Little Rock Central High |
The National Center for the Study of Privatization in Education has a new study just out on the effect of charter schools on racial integration. As the study observes in its introduction, many school desegregation advocates have argued that if families have freedom of choice in their children’s schooling, the families will exercise this choice to maintain or increase racial segregation. As Steve Caldas and I discussed in our book, Forced to Fail: The Paradox of School Desegregation, this line of thinking led to the coercive desegregation movement, which sought to dictate student assignments to schools in order to achieve true racial integration. Caldas and I maintain that this movement was self-defeating because policies of force contradicted the goals and interests of those who were able to move across school districts or out of the public school system and into the private. One of the examples we give is Little Rock, Arkansas, important for its historic symbolism because of the highly televised battle over the integration of Little Rock Central High School in 1957-58. Although Central High has long been acclaimed as a glowing success story in desegregation, by the time Bill Clinton visited the school to celebrate this success forty years later, it had changed from an all-white school to one that was two-thirds black, with much of the white minority internally segregated from the majority into the school’s advanced classes.
Naturally, those who believe that freedom of choice should be limited or eliminated for purposes of desegregation oppose charter schools because free choice is one of the core principles of the charter movement. However, the authors of the NCSPE study look at that historic district of Little Rock and they find that charter schools there actually show less racial segregration than the district’s non-charter schools. They maintain that this is because schools are based on place of residence and that charter schools give people reasons to send their children to schools in other neighborhoods.

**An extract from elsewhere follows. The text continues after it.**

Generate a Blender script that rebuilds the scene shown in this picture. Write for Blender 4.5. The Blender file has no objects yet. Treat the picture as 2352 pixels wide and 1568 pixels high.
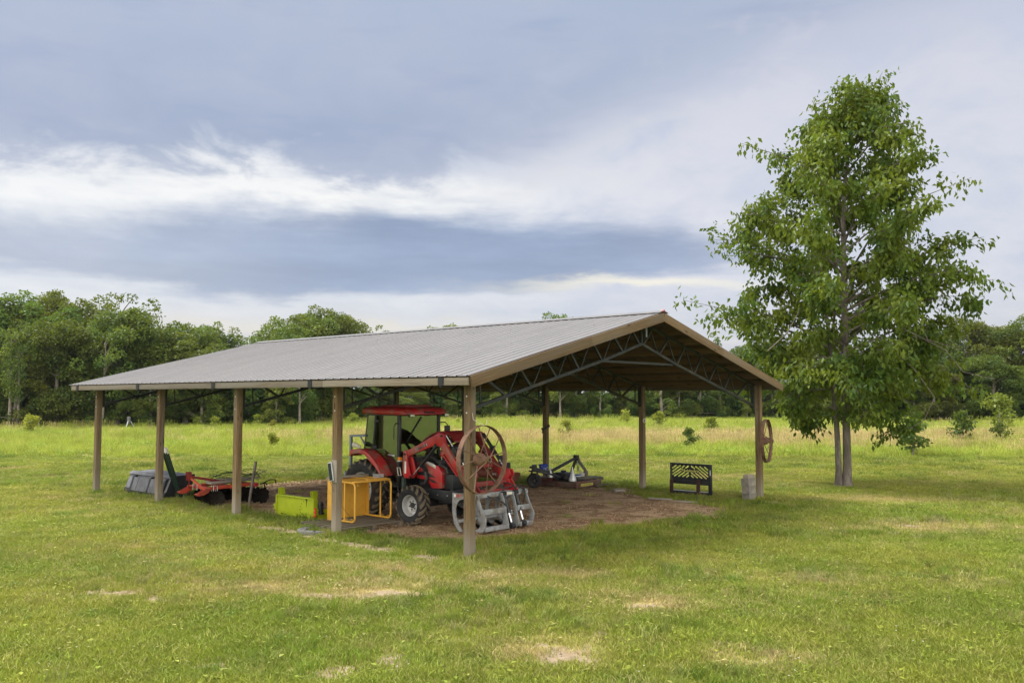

This is, of course, a case study of one school district and it is possible that a different district could yield different results. I would not conclude that charter schools necessarily produce more racial integration, or that this should be one of the goals of school choice. Still, I think the authors have a solid argument. If families see sending their children to schools with children from other neighborhoods and from other backgrounds as in the interests of their own children, then they will send their children to those schools. If they don’t, then they won’t, and efforts at coercion will backfire.